On 15/08/2019 17:48, Konstantin Belousov wrote:
> Please look at https://reviews.freebsd.org/D21060
> I propose to stop installing /usr/bin/clang, clang++, clang-cpp.
>
> It probably does not matter when all your software comes from ports or
> packages, but is actually very annoying when developing on FreeBSD.
> In particular, you never know which `clang' is called in the user
> environment, because it depends on the $PATH elements ordering.
What is the confusion here? The binary that is invoked as clang is from
the base system. The binary that is invoked as clang{version number} is
from ports. If the user has built clang from source and has set up
their path to put that first, then they will get a different clang, but
there's no way we can stop that kind of behaviour.
For reference, on my machine, I have:
clang <- this one is from the base system
clang60 <- this one if from ports
clang70 <- this one if from ports
clang80 <- this one if from ports
clang-devel <- this one if from ports
Nothing in my PATH order affects this.
The only source of confusion that I regularly encounter comes from the
fact that FreeBSD packages install clang80, when every other system
installs clang-8, so I end up having to have a special case in CMake
logic for finding specific versions of tools like clang-format on FreeBSD.

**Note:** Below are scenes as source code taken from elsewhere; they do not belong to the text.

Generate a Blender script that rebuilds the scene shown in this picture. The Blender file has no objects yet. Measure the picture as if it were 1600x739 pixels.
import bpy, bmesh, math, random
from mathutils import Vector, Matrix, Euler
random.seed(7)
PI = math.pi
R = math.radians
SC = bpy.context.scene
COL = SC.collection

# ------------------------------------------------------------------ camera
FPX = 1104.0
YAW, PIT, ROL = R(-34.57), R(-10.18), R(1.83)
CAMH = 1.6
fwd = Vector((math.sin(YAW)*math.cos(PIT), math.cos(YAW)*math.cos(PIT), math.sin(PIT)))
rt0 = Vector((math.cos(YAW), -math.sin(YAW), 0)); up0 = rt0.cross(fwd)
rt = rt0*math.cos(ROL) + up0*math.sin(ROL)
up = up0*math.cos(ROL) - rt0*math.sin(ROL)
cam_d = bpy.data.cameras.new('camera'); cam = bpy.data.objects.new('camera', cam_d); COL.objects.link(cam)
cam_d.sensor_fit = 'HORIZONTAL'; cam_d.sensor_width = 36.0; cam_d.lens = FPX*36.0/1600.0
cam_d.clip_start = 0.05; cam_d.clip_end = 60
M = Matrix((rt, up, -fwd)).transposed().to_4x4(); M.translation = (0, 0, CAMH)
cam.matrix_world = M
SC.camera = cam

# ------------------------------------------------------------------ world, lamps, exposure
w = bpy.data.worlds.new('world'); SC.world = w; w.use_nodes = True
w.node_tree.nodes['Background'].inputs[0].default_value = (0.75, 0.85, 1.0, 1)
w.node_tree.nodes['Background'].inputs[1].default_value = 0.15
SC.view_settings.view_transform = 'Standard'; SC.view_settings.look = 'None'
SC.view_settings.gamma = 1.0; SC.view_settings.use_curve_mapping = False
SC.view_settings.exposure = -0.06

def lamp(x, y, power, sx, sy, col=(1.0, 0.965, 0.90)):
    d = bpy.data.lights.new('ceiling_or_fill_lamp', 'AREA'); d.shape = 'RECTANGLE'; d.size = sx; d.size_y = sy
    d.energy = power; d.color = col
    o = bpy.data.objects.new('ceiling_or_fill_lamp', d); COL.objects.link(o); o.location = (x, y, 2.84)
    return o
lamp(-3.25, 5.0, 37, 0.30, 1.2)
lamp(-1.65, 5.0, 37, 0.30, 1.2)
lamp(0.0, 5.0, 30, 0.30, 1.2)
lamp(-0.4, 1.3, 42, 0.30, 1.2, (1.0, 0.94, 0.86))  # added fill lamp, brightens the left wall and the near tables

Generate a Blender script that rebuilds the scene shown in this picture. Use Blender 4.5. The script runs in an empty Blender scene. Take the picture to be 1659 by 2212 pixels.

That said, I don't know what the impact would be on configure scripts if
we didn't have a clang binary. CMake seems to run ${CC} -v and parse
the output, so it's quite happy finding that cc is clang (and the
specific version). How do most autoconf things handle this? Apple
shipped a gcc symlink to clang for years because, in the absence of a
gcc binary, a load of programs detected /usr/bin/cc and decided not to
enable any GNU extensions. We've managed to avoid having to do that,
but how many things look for clang, gcc, and cc in the path and enable
features based on which one they find?